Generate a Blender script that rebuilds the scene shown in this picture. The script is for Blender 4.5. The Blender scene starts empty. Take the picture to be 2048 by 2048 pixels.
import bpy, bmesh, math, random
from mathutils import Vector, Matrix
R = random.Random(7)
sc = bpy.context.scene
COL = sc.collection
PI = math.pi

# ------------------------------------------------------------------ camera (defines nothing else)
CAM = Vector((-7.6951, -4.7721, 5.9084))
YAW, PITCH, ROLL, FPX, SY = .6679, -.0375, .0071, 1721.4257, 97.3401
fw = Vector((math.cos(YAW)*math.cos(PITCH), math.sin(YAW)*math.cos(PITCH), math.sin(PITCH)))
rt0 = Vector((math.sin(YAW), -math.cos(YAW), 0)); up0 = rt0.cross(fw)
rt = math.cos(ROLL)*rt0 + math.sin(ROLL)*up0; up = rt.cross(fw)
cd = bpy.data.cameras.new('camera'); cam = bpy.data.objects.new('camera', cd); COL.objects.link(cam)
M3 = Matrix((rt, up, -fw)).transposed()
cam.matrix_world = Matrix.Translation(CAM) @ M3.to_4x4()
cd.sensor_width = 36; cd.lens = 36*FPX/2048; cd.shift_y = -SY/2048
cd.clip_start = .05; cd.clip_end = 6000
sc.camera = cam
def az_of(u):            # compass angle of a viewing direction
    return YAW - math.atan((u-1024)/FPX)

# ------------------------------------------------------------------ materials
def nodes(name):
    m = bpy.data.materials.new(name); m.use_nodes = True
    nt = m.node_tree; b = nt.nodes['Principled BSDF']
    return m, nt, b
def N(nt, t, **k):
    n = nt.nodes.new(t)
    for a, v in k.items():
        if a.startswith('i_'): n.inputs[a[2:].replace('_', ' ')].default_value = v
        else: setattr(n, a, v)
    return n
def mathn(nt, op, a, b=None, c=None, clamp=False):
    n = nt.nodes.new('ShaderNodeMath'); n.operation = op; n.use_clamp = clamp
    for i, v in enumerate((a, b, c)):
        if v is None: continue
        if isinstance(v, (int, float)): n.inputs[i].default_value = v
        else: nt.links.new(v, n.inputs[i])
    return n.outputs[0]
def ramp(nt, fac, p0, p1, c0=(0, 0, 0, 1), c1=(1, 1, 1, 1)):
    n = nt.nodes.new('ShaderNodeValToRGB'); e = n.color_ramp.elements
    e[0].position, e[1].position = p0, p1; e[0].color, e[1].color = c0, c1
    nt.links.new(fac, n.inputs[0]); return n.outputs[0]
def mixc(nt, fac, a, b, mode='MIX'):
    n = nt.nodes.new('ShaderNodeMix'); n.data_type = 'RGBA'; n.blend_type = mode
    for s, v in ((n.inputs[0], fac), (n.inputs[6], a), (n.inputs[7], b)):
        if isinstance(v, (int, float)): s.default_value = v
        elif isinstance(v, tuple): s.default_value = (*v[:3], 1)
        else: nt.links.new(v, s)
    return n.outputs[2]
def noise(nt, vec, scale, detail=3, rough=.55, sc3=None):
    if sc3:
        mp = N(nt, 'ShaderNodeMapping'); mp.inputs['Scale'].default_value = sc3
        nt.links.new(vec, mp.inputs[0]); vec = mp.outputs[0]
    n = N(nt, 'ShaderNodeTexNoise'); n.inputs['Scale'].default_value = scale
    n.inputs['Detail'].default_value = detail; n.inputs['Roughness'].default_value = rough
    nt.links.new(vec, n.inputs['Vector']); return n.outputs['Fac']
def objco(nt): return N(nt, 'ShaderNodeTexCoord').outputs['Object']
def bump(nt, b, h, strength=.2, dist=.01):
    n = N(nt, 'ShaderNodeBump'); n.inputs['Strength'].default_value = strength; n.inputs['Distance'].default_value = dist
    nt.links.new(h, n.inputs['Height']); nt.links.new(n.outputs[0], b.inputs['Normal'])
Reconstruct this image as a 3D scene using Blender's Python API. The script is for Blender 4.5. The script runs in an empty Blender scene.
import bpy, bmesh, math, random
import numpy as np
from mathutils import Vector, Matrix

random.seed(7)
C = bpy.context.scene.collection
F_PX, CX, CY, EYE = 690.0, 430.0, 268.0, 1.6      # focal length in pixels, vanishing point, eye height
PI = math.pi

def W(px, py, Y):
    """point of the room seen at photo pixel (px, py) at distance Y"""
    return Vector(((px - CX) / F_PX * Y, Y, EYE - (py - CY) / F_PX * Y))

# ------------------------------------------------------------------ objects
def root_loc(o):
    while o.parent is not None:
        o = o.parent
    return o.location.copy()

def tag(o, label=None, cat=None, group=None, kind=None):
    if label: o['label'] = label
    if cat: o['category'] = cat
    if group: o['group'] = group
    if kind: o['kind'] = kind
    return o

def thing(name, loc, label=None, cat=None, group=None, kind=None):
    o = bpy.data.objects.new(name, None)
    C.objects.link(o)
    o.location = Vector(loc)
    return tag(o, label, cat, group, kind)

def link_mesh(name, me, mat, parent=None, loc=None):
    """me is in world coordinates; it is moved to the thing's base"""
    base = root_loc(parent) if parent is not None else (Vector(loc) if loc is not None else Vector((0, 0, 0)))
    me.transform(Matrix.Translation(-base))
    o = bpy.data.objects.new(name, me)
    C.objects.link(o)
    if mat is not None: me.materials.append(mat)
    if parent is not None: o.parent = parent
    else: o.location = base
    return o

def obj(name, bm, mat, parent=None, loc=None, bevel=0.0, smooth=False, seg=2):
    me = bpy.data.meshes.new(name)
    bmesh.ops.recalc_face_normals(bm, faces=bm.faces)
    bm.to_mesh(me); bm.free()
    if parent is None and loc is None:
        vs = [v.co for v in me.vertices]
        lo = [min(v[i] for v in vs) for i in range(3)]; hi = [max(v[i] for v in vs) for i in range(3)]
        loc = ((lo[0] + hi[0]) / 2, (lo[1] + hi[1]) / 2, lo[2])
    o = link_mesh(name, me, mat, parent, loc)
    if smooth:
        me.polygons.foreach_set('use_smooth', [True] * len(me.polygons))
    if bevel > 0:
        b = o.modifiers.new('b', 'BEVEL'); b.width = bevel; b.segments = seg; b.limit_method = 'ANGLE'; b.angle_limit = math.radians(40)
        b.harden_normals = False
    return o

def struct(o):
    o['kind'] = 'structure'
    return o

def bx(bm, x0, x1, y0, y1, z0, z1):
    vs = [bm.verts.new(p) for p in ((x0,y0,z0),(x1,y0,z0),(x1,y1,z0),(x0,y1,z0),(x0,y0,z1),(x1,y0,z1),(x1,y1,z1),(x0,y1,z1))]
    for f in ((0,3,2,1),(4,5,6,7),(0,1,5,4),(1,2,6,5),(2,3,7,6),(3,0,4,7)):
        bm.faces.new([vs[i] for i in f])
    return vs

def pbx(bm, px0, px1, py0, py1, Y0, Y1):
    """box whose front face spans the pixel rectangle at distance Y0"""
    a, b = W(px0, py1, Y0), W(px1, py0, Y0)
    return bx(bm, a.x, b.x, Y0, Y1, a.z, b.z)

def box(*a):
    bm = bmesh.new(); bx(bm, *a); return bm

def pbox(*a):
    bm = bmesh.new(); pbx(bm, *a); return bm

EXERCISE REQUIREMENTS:
Find how many lines include the string "this" and report that number alone.

OUTPUT BELOW:
2